En compañía de Miguel, buen conocedor de la zona, nos acercamos a la esquina Hostos, donde se conserva la vieja casona que fuera sede de la Agrupación Política 14 de Junio (1J4). Una pequeña placa de Efemérides Patrias, colocada en su parte oeste, así lo reseña.
Frente al antiguo local, las remembranzas se visten de gala ante una reunión de la Rama Femenina del 1J4. No recuerdo el motivo preciso, quizás ultimar detalles para la gran marcha “¿Dónde están los Presos Políticos?”.
Mientras hablábamos como gallaretas, a causa de nuestra algarabía, uno de los compañeros nos solicitó bajar la voz, petición a la que hicimos caso omiso. Transcurridos unos minutos, ante nuestra inadecuada conducta, escuché su exclamación: “¡llamen a Juan Miguel!”.
En el umbral, le vi como un guerrero romano. Con sus brazos cruzados sobre el pecho y las piernas un tanto entreabiertas, asomó Juan Miguel Román. ¡Señor de los Espacios Infinitos!, todas embobadas y el más extraordinario silencio reinó en el área. Bastó su presencia para que nos calláramos, además de su comentario: “Compañeras, ¿qué pasa, hablamos más bajito?” ¡Jamás olvidar esta escena y el carisma de este hombre que engalana páginas de nuestra historia!
En uno de los tantos sitios para esparcimiento de los viandantes, descubrí una foto de Ernesto encendiendo un habano. Que gusto reencontrar la imagen del Ché Guevara, ¡figura inolvidable de la revolución cubana!
Nos alejamos del lugar – adornado por ambos lados de pinturas y artesanías que gustan a los turistas- para disfrutar del espectáculo que en el antiguo parque Colón ofrecen las palomas buscando la comida que pueda ofrecerle algún visitante. ¡Cómo se desplazan! En su vuelo raudo, lucen cual alfombra alada detrás de los granos de maíz que tanto aprecian.
Para finalizar el paseo, degustar un helado donde Aridis y Wellington, amorosa pareja de larga data, constituía el premio de la tarde. ¡Cuánta variedad de sabores y que ricos son!
Wellington Peterson -revolucionario vertical e indesmayable- finalizada la dictadura, junto a Virgilio y otros compañeros del 1J4, dejó sus huellas en episodios desarrollados durante el período democratizador del país. Hoy por hoy, forma parte del grupo de personas entrañables a encontrarnos en un paseo por El Conde.

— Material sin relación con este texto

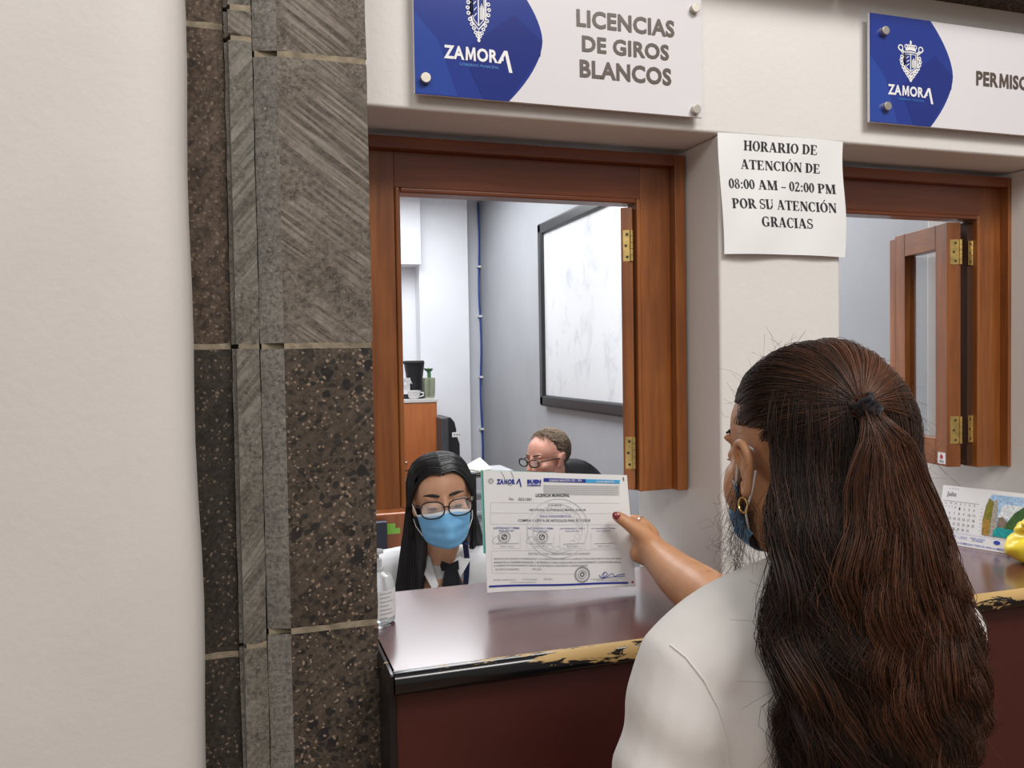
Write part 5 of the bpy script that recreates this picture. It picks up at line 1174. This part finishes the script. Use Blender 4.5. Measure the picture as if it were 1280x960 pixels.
for x in (tr0.x+.01, tr0.x+.156): box('side', GRT, ot, x, x+.004, tr0.y, tr0.y+.16, .75, tr0.z-.005)
box('top', GRT, ot, tr0.x+.01, tr0.x+.16, tr0.y, tr0.y+.16, tr0.z-.012, tr0.z-.004, bevel=0)
CREAM = pm('cream_paper', (.76, .74, .62), .6, var=.02, bstr=0)
p_ = [D(577, 586, 2.70), D(600, 573, 2.86), D(615, 587, 2.84), D(600, 590, 2.68)]
mobjc = mobj('cream_sheets', p_+[v+Vector((0, 0, .004)) for v in p_], [(0, 1, 2, 3), (4, 7, 6, 5), (0, 4, 5, 1), (1, 5, 6, 2), (2, 6, 7, 3), (3, 7, 4, 0)], CREAM); tag(mobjc, 'sheaf of cream sheets propped up behind the held document', 'papers')
# desk divider with sticky notes, left of the clerk
dY = 2.25; dp = onY(468, 690, dY); dq = onY(503, 646, dY)
dv = MB().box(dp.x, dq.x+.02, dY, dY+.02, 0, dq.z+.01).build('desk_divider', ORANGE, bevel=.002); tag(dv, 'orange wooden desk divider left of the clerk', 'divider')
NOTE = flat('green_sticky_paper', (.32, .75, .10), .6)
for lab, (a, b, c, d_) in (('green sticky note, the upper of the two on the wooden divider', (482, 655, 494, 660)), ('green sticky note, the lower of the two on the wooden divider', (483.5, 661, 500, 666.5))):
    a_, b_ = onY(a, b, dY), onY(c, d_, dY); so = MB().obox((a_.x, dY-.002, b_.z), (b_.x-a_.x, 0, .0), (0, .0018, 0), (.0, 0, a_.z-b_.z)).build('sticky_note', NOTE); tag(so, lab, 'sticky note', 'green sticky notes')
bx_ = onY(474, 680, dY-.03); dk = MB().box(bx_.x-.03, onY(484, 680, dY-.03).x, dY-.035, dY-.002, 0, onY(478, 650, dY).z).build('binder', flat('dark_blue_binder', (.02, .025, .05), .5)); tag(dk, 'dark binder standing beside the stone jamb left of sticky notes', 'binder')
# dark bag hanging just right of the document, in the gap under the frame
# gel bottle on the counter
gb = onZ(481, 784, CZ); G = thing('gel_bottle', 'clear hand gel bottle with white label on counter beside the stone jamb', 'bottle', (gb.x, gb.y+.03, CZ))
bx0 = onY(495.5, 780, gb.y+.02).x; br_ = .0290; gx, gy = bx0-br_, gb.y+.030; zc5 = onY(480, 708, gy).z
PET, ntp, bp = nodes('clear_pet'); bp.inputs['Transmission Weight'].default_value = .6; bp.inputs['Roughness'].default_value = .08; bp.inputs['IOR'].default_value = 1.3; bp.inputs['Base Color'].default_value = (.88, .92, .95, 1)
h_ = zc5-CZ
MB().lathe([(.024, 0), (br_, .004), (br_, h_*.70), (.024, h_*.86), (.012, h_*.93), (.012, h_)], (gx, gy, CZ+.0003), 32).build('body', PET, G, smooth=True)
MB().lathe([(.014, 0), (.014, .018), (.008, .020), (.008, .030), (.018, .032), (.018, .038), (.004, .04)], (0, 0, 0), 24).xform(Matrix.Translation((gx, gy, CZ+h_)) @ Matrix.Scale(.7, 4)).build('cap', pm('translucent_grey_cap', (.48, .50, .52), .35, bstr=0), G, smooth=True)
V = []; F = []; nn = 28
for k in range(nn+1):
    a = PI*1.0+PI*1.12*k/nn
    for z in (CZ+.012, CZ+h_*.64): V.append((gx+(br_+.0006)*math.cos(a), gy+(br_+.0006)*math.sin(a), z))
F = [(2*k, 2*k+2, 2*k+3, 2*k+1) for k in range(nn)]; lb5 = mobj('label', V, F, PAPERM, G, True)
sh = Sheet(lambda u, v: Vector((gx+(br_+.001)*math.cos(u), gy+(br_+.001)*math.sin(u), v)))
for k in range(9):
    a0_, a1_ = 4.75, 4.75+(.75, .6, .8, .5, .7, .75, .4, .7, .6)[k]; sh.rect(a0_, CZ+h_*.60-.0062*k, a1_, CZ+h_*.60-.0062*k-.0014, 6)
sh.build('label_print', flat('pale_label_print', (.45, .47, .50)), G)
# desk calendar
ca_ = onZ(1171, 678, CZ); cb_ = onZ(1266, 693.5, CZ); ux = (cb_-ca_); ux.z = 0; ux.normalize(); uy = Vector((-ux.y, ux.x, 0)); 
hz = .090; lean = .030; Wc = (onZ(1266, 693.5, CZ)-ca_).length*1.28
cal = thing('desk_calendar', 'tent desk calendar open at Julio with a lake photograph, on the counter', 'calendar', tuple(ca_))
cf = lambda u, v, d=0.0: ca_+ux*(Wc*u)+uy*(lean*v-d)+Vector((0, 0, hz*v+.0006))+Vector((0, 0, d*.3))
# real height fitted so that the top edge meets the photo
tgt = D(1181, 606, (ca_-CAM).dot(FW)+.02); hz = max(.06, tgt.z-CZ)
def slab(name, u0, u1, v0, v1, d, mat, th=.0008):
    q_ = [cf(u0, v0, d), cf(u1, v0, d), cf(u1, v1, d), cf(u0, v1, d)]; w_ = [p-uy*th for p in q_]
    return mobj(name, q_+w_, [(0, 3, 2, 1), (4, 5, 6, 7), (0, 1, 5, 4), (1, 2, 6, 5), (2, 3, 7, 6), (3, 0, 4, 7)], mat, cal)
GLOSSP = pm('glossy_white_card', (.78, .78, .80), .2, var=.01, bstr=0)
slab('front_leaf', 0, 1, 0, 1, 0, GLOSSP)
bkp = [ca_+ux*(Wc*u)+uy*(lean*2*(1-v)+lean*v)+Vector((0, 0, hz*v)) for u, v in ((0, 0), (1, 0), (1, .98), (0, .98))]; mobj('back_leaf', bkp+[p+uy*.001 for p in bkp], [(0, 1, 2, 3), (4, 7, 6, 5), (0, 4, 5, 1), (1, 5, 6, 2), (2, 6, 7, 3), (3, 7, 4, 0)], GLOSSP, cal)
sk = Sheet(lambda u, v: cf(u, v, .0016)); sb2 = Sheet(lambda u, v: cf(u, v, .0016)); sg = Sheet(lambda u, v: cf(u, v, .0016))
sg.text('Julio', .055, .80, .155, .90, .01)
for k in range(4): sk.disc((.08+.030*k, .955), .006, 8)
sg.rect(.02, .735, .40, .740)
dn = ['L', 'M', 'M', 'J', 'V', 'S', 'D']
day = 1
for c_ in range(7): sg.text(dn[c_], .05+.050*c_, .685, .066+.050*c_, .715, 0)
for r_ in range(5):
    for c_ in range(7):
        if r_ == 0 and c_ < 3: continue
        if day > 31: break
        s_ = str(day); wdt = .012*len(s_); (sk if r_ == 0 and c_ == 3 else sg).text(s_, .05+.050*c_, .60-.088*r_, .05+.050*c_+wdt, .645-.088*r_, .01); day += 1
for k in range(4): sk.disc((.055+.035*k, .64), .008 if k == 3 else .005, 8)
for k in range(7): sg.rect(.425, .66-.06*k, .445, .665-.06*k)
sb2.text('DISTRIBUIDORA', .085, .135, .20, .175, .02); sb2.text('A B E', .02, .13, .065, .18, .02); sb2.text('L I B R E', .225, .125, .315, .165); sb2.text('PAPELERIA Y ARTICULOS', .35, .145, .50, .172, .01); sb2.text('DE OFICINA', .37, .11, .48, .137, .01)
sb2.rect(.02, .030, .09, .072); sb2.text('SERVICIO A DOMICILIO TODO EL AÑO LLAMENOS', .10, .032, .72, .070, .012); sb2.rect(.725, .030, .755, .072)
sb2.disc((.62, .145), .034, 16); sb2.rect(0.0, .205, .98, .208)
sg.build('grey_print', flat('calendar_grey', (.12, .12, .13)), cal)['kind'] = 'stuff'; sk.build('black_print', INK, cal)['kind'] = 'stuff'; sb2.build('blue_print', flat('calendar_blue', (.03, .06, .42)), cal)['kind'] = 'stuff'
# picture on the calendar: autumn tree, cliff, sky, hill, lake
def pic(name, pts, col, d=.0014): s = Sheet(lambda u, v: cf(u, v, d)); s.poly(pts); s.build(name, pm('picture_'+name, col, .22, var=.35, vs=220, bstr=0), cal)
pic('picture_sky', [(.47, .24), (.99, .24), (.99, .93), (.52, .93), (.475, .75), (.455, .5)], (.36, .52, .78), .0011)
pic('picture_cloud', [(.60, .55), (.99, .50), (.99, .80), (.64, .78)], (.66, .70, .78), .0014)
pic('picture_tree', [(.46, .24), (.535, .24), (.54, .55), (.55, .80), (.50, .86), (.475, .72), (.455, .48)], (.22, .20, .04), .0017)
pic('picture_foliage', [(.46, .24), (.535, .24), (.53, .5), (.46, .5)], (.36, .21, .05), .0019)
pic('picture_cliff', [(.54, .24), (.60, .24), (.595, .6), (.585, .86), (.545, .82)], (.38, .35, .30), .0017)
pic('picture_mountain', [(.60, .36), (.71, .34), (.70, .50), (.65, .58), (.61, .56)], (.22, .17, .14), .0017)
pic('picture_hill', [(.66, .36), (.99, .36), (.99, .86), (.86, .80), (.76, .66), (.70, .50)], (.05, .12, .04), .0019)
pic('picture_lake', [(.57, .24), (.99, .24), (.99, .36), (.60, .40), (.575, .34)], (.02, .30, .33), .0021)
# yellow plastic bag lying at the right end
ya = onZ(1276, 712, CZ); bagmb = MB(); ya.x += .030
bagmb.ell((ya.x+.030, ya.y+.03, CZ+.030), (.048, .040, .030)); bagmb.ell((ya.x+.045, ya.y+.03, CZ+.062), (.040, .030, .026)); bagmb.limb([(ya.x+.02, ya.y+.02, CZ+.066), (ya.x+.005, ya.y+.012, CZ+.078), (ya.x-.010, ya.y+.006, CZ+.080)], [.012, .008, .006]); bagmb.limb([(ya.x+.04, ya.y+.02, CZ+.07), (ya.x+.06, ya.y+.01, CZ+.105)], [.016, .008])
YEL, nty, by = nodes('yellow_plastic'); by.inputs['Base Color'].default_value = (.85, .68, .05, 1); by.inputs['Roughness'].default_value = .3; by.inputs['Subsurface Weight'].default_value = .2; by.inputs['Subsurface Scale'].default_value = .02
def crump(co, no): x, y, z = co.T; return co+no*(.0022*np.abs(np.sin(x*130+np.sin(z*90)*2))+.0018*np.sin(z*160+y*110))[:, None]
bo = bagmb.fuse('plastic_bag', YEL, None, .0026, 3, .5, crump); tag(bo, 'crumpled yellow plastic bag on counter at the right of the desk calendar', 'bag')
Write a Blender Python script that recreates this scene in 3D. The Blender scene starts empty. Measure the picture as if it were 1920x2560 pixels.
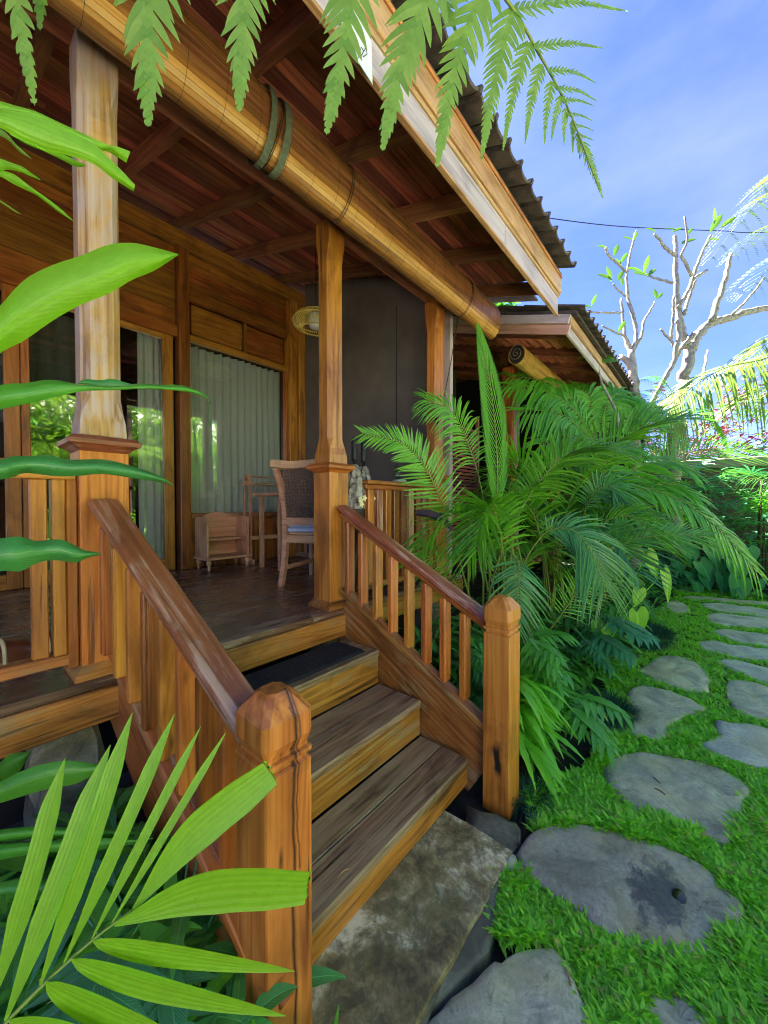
import bpy, math, random
import numpy as np
from mathutils import Vector, Matrix
random.seed(7); RS = np.random.RandomState(7)
S = bpy.context.scene
COL = S.collection
R = math.radians
# ------------------------------------------------------------------ camera
FPX = 940.0; YAW = R(40.57); PITCH = math.atan(18/940); ZC = 1.386
cd = bpy.data.cameras.new('camera'); cam = bpy.data.objects.new('camera', cd); COL.objects.link(cam)
cam.location = (0, 0, ZC); cam.rotation_euler = (R(90)-PITCH, 0, YAW-R(90))
cd.sensor_fit = 'HORIZONTAL'; cd.sensor_width = 36; cd.lens = FPX/1920*36; cd.clip_start = .02; cd.clip_end = 2000
S.camera = cam
S.cycles.diffuse_bounces = 6; S.cycles.filter_width = 1.05; S.cycles.adaptive_threshold = .006; S.cycles.max_bounces = 12
# ------------------------------------------------------------------ world, sun, exposure
SUN_EL = R(50); SUN_AZ = R(80)      # azimuth from +X towards +Y (the sun stands behind the house)
w = bpy.data.worlds.new('World'); S.world = w; w.use_nodes = True
nt = w.node_tree; nt.nodes.clear()
sky = nt.nodes.new('ShaderNodeTexSky'); sky.sky_type = 'NISHITA'; sky.sun_disc = False
sky.sun_elevation = SUN_EL; sky.sun_rotation = R(90)-SUN_AZ; sky.dust_density = .1; sky.ozone_density = 5.0; sky.air_density = 1.0
tc = nt.nodes.new('ShaderNodeTexCoord')
mp = nt.nodes.new('ShaderNodeMapping'); mp.inputs['Scale'].default_value = (1.2, 1.2, 3.2); mp.inputs['Location'].default_value = (1.3, .4, .2)
nz = nt.nodes.new('ShaderNodeTexNoise'); nz.inputs['Scale'].default_value = 1.6; nz.inputs['Detail'].default_value = 7; nz.inputs['Roughness'].default_value = .55
cr = nt.nodes.new('ShaderNodeValToRGB'); cr.color_ramp.elements[0].position = .46; cr.color_ramp.elements[0].color = (0, 0, 0, 1)
cr.color_ramp.elements[1].position = .82; cr.color_ramp.elements[1].color = (.27, .27, .27, 1)
mx = nt.nodes.new('ShaderNodeMix'); mx.data_type = 'RGBA'; mx.inputs['B'].default_value = (2.6, 2.8, 3.8, 1)
bg = nt.nodes.new('ShaderNodeBackground'); bg.inputs['Strength'].default_value = .05
wo = nt.nodes.new('ShaderNodeOutputWorld')
L = nt.links.new
L(tc.outputs['Generated'], mp.inputs[0]); L(mp.outputs[0], nz.inputs['Vector']); L(nz.outputs['Fac'], cr.inputs[0])
tn = nt.nodes.new('ShaderNodeMix'); tn.data_type = 'RGBA'; tn.blend_type = 'MULTIPLY'; tn.inputs['Factor'].default_value = 1; tn.inputs['B'].default_value = (.435, .44, .75, 1)
L(sky.outputs[0], tn.inputs['A']); L(cr.outputs[0], mx.inputs['Factor']); L(tn.outputs['Result'], mx.inputs['A']); L(mx.outputs['Result'], bg.inputs[0]); L(bg.outputs[0], wo.inputs[0])
sd = bpy.data.lights.new('sun', 'SUN'); sd.energy = 5.0; sd.angle = R(.5); sd.color = (1, .93, .82)
sun = bpy.data.objects.new('sun', sd); COL.objects.link(sun)
sdir = Vector((math.cos(SUN_EL)*math.cos(SUN_AZ), math.cos(SUN_EL)*math.sin(SUN_AZ), math.sin(SUN_EL)))
sun.rotation_euler = sdir.to_track_quat('Z', 'Y').to_euler(); sun.location = sdir*30
S.view_settings.view_transform = 'Standard'; S.view_settings.look = 'None'; S.view_settings.gamma = 1
S.view_settings.exposure = 3.4
try: S.view_settings.use_curve_mapping = False
except Exception: pass
# ------------------------------------------------------------------ measuring helper: a pixel of the photograph and one known coordinate give a point
fwv = np.array([math.cos(YAW)*math.cos(PITCH), math.sin(YAW)*math.cos(PITCH), -math.sin(PITCH)])
rtv = np.array([math.sin(YAW), -math.cos(YAW), 0.]); upv = np.cross(rtv, fwv); CP = np.array([0, 0, ZC])
def at(u, v, x=None, y=None, z=None, d=None):
    r = fwv+rtv*(u-960)/FPX+upv*(1280-v)/FPX
    t = x/r[0] if x is not None else y/r[1] if y is not None else (z-ZC)/r[2] if z is not None else d
    return CP+r*t
def px(P):
    q = np.asarray(P)-CP; d = q@fwv
    return 960+FPX*(q@rtv)/d, 1280-FPX*(q@upv)/d, d
# ------------------------------------------------------------------ materials
def nmat(name):
    m = bpy.data.materials.new(name); m.use_nodes = True
    t = m.node_tree; return m, t, t.nodes['Principled BSDF']
def N(t, typ, **kw):
    n = t.nodes.new(typ)
    for k, v in kw.items():
        if k.startswith('i_'):
            k = k[2:]; k = int(k) if k.isdigit() else k.replace('_', ' ')
            n.inputs[k].default_value = v
        else: setattr(n, k, v)
    return n
def ramp(t, src, stops):
    r = t.nodes.new('ShaderNodeValToRGB'); e = r.color_ramp.elements
    while len(e) < len(stops): e.new(.5)
    for i, (p, c) in enumerate(stops):
        e[i].position = p; e[i].color = (c, c, c, 1) if not hasattr(c, '__len__') else (*c, 1)
    t.links.new(src, r.inputs[0]); return r.outputs[0]
def mixc(t, f, a, b, bt='MIX'):
    n = t.nodes.new('ShaderNodeMix'); n.data_type = 'RGBA'; n.blend_type = bt
    for k, v in (('Factor', f), ('A', a), ('B', b)):
        if isinstance(v, (int, float)): n.inputs[k].default_value = v
        elif isinstance(v, tuple): n.inputs[k].default_value = (*v, 1)
        else: t.links.new(v, n.inputs[k])
    return n.outputs['Result']
def math_(t, op, a, b=0.0):
    n = t.nodes.new('ShaderNodeMath'); n.operation = op
    for i, v in enumerate((a, b)):
        if isinstance(v, (int, float)): n.inputs[i].default_value = v
        else: t.links.new(v, n.inputs[i])
    return n.outputs[0]
def bump(t, b, h, strength=.3, dist=.01):
    n = N(t, 'ShaderNodeBump', i_Strength=strength, i_Distance=dist); t.links.new(h, n.inputs['Height']); t.links.new(n.outputs[0], b.inputs['Normal'])
def objco(t, scale=(1, 1, 1), rnd=True):
    c = t.nodes.new('ShaderNodeTexCoord'); m = t.nodes.new('ShaderNodeMapping')
    m.inputs['Scale'].default_value = scale; t.links.new(c.outputs['Object'], m.inputs[0])
    if rnd:
        oi = t.nodes.new('ShaderNodeObjectInfo'); s = N(t, 'ShaderNodeVectorMath', operation='SCALE'); s.inputs[0].default_value = (37, 23, 51)
        t.links.new(oi.outputs['Random'], s.inputs['Scale']); t.links.new(s.outputs[0], m.inputs['Location'])
        return m.outputs[0], oi.outputs['Random']
    return m.outputs[0], None
def noise(t, vec, scale, detail=5, rough=.55, dist=0.):
    n = N(t, 'ShaderNodeTexNoise', i_Scale=scale, i_Detail=detail, i_Roughness=rough, i_Distortion=dist); t.links.new(vec, n.inputs['Vector']); return n.outputs['Fac']
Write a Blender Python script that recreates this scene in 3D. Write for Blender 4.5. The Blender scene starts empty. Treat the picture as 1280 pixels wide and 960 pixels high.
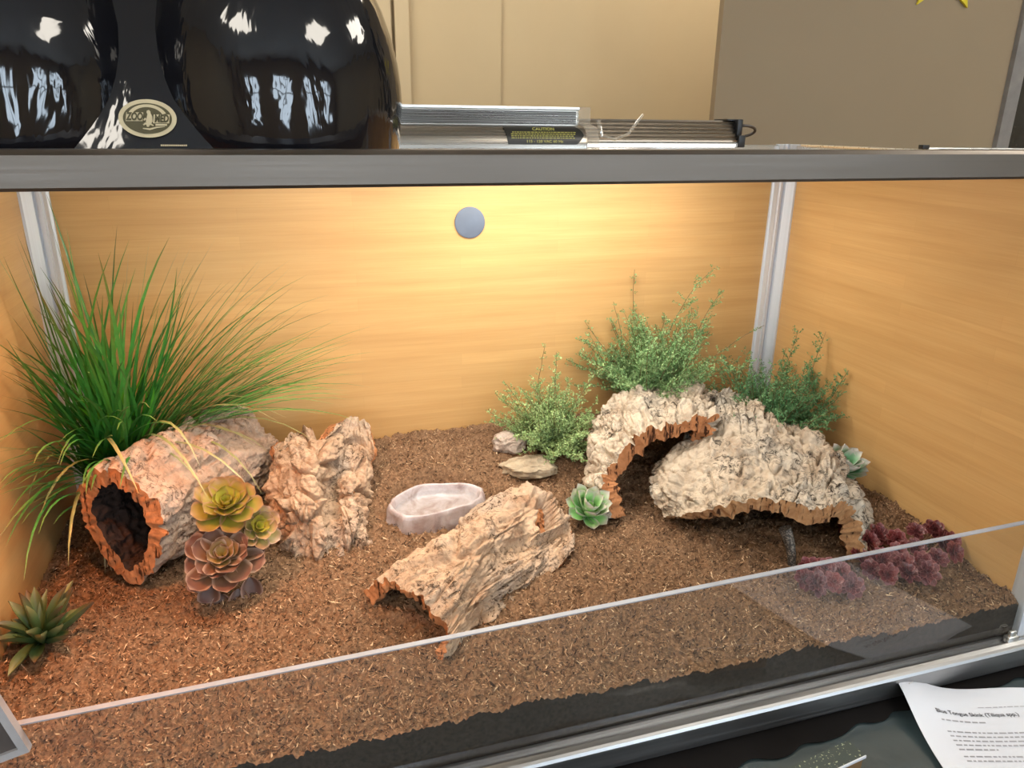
import bpy, math, random
from mathutils import Vector, Matrix, noise
random.seed(7)
scn = bpy.context.scene
col = scn.collection
pi = math.pi

# ------------------------------------------------------------------ frame of reference
# one unit u = 0.592 m (distance from the lens to the tank's front); camera at the origin of u space,
# table top at z_u = -1.13, 0.75 m above the floor
S = 0.592
R = Matrix(((0.95805884, -0.08522609, 0.27360515),
            (-0.28638616, -0.31907997, 0.90342179),
            (0.01030681, -0.94388796, -0.33010496)))
F = 931.0
def M(x, y, z): return Vector((x*S, y*S, (z+1.13)*S + 0.75))
def at(px, py, y=None, z=None, x=None):
    r = R @ Vector((px-640, py-480, F))
    k = y/r.y if y is not None else (z/r.z if z is not None else x/r.x)
    return M(r.x*k, r.y*k, r.z*k)
def lerp(a, b, t): return a + (b-a)*t
def sstep(a, b, x):
    t = max(0.0, min(1.0, (x-a)/(b-a))); return t*t*(3-2*t)
def nz(v, s=0.0): return noise.noise(Vector(v) + Vector((s*7.13, s*3.7, s*1.9)))

# ------------------------------------------------------------------ materials
class NT:
    def __init__(s, m): s.t = m.node_tree; s.n = s.t.nodes; s.l = s.t.links
    def new(s, typ, **kw):
        n = s.n.new(typ)
        for k, v in kw.items():
            if k in n.inputs: n.inputs[k].default_value = v
            else: setattr(n, k, v)
        return n
    def link(s, a, b): s.l.new(a, b)
def new_mat(name, rough=0.5, metal=0.0, color=(0.5, 0.5, 0.5), spec=0.5):
    m = bpy.data.materials.new(name); m.use_nodes = True
    b = m.node_tree.nodes['Principled BSDF']
    b.inputs['Base Color'].default_value = (*color, 1)
    b.inputs['Roughness'].default_value = rough
    b.inputs['Metallic'].default_value = metal
    b.inputs['Specular IOR Level'].default_value = spec
    return m, NT(m), b
def ramp(nt, fac, stops, interp='LINEAR'):
    r = nt.new('ShaderNodeValToRGB'); e = r.color_ramp.elements; r.color_ramp.interpolation = interp
    while len(e) < len(stops): e.new(0.5)
    for i, (p, c) in enumerate(stops):
        e[i].position = p; e[i].color = (*c, 1) if len(c) == 3 else c
    nt.link(fac, r.inputs['Fac']); return r.outputs['Color']
def mixc(nt, fac, a, b, blend='MIX'):
    n = nt.new('ShaderNodeMix', data_type='RGBA', blend_type=blend)
    if hasattr(fac, 'links'): nt.link(fac, n.inputs[0])
    else: n.inputs[0].default_value = fac
    for s, v in ((6, a), (7, b)):
        if hasattr(v, 'links'): nt.link(v, n.inputs[s])
        else: n.inputs[s].default_value = (*v, 1)
    return n.outputs[2]
def coords(nt, scale=(1, 1, 1), rot=(0, 0, 0)):
    c = nt.new('ShaderNodeTexCoord'); m = nt.new('ShaderNodeMapping')
    m.inputs['Scale'].default_value = scale; m.inputs['Rotation'].default_value = rot
    nt.link(c.outputs['Object'], m.inputs['Vector']); return m.outputs['Vector']
def tex_noise(nt, vec, scale, detail=4, rough=0.55, dist=0.0):
    n = nt.new('ShaderNodeTexNoise', Scale=scale, Detail=detail, Roughness=rough, Distortion=dist)
    nt.link(vec, n.inputs['Vector']); return n.outputs['Fac']
def bump(nt, b, height, strength, dist=0.002):
    n = nt.new('ShaderNodeBump', Strength=strength, Distance=dist)
    nt.link(height, n.inputs['Height']); nt.link(n.outputs['Normal'], b.inputs['Normal'])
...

Anochecía, y frente al Baluarte- a todas luces una parada deprimente de autobuses y vehículos del servicio de transporte público- aguardamos por un taxista conocido para regresar al hogar.
Además de los recuerdos, apreciar pinturas y todo lo que allí se vende, como en un mercado de pulgas, el glamour de la calle se ha evaporado. La que debería ser una vía majestuosa, al igual que la México, El Conde – hoy peatonal- ha perdido su estirpe y abolengo. Y así vamos perdiendo nuestras riquezas culturales. ¡Qué pena!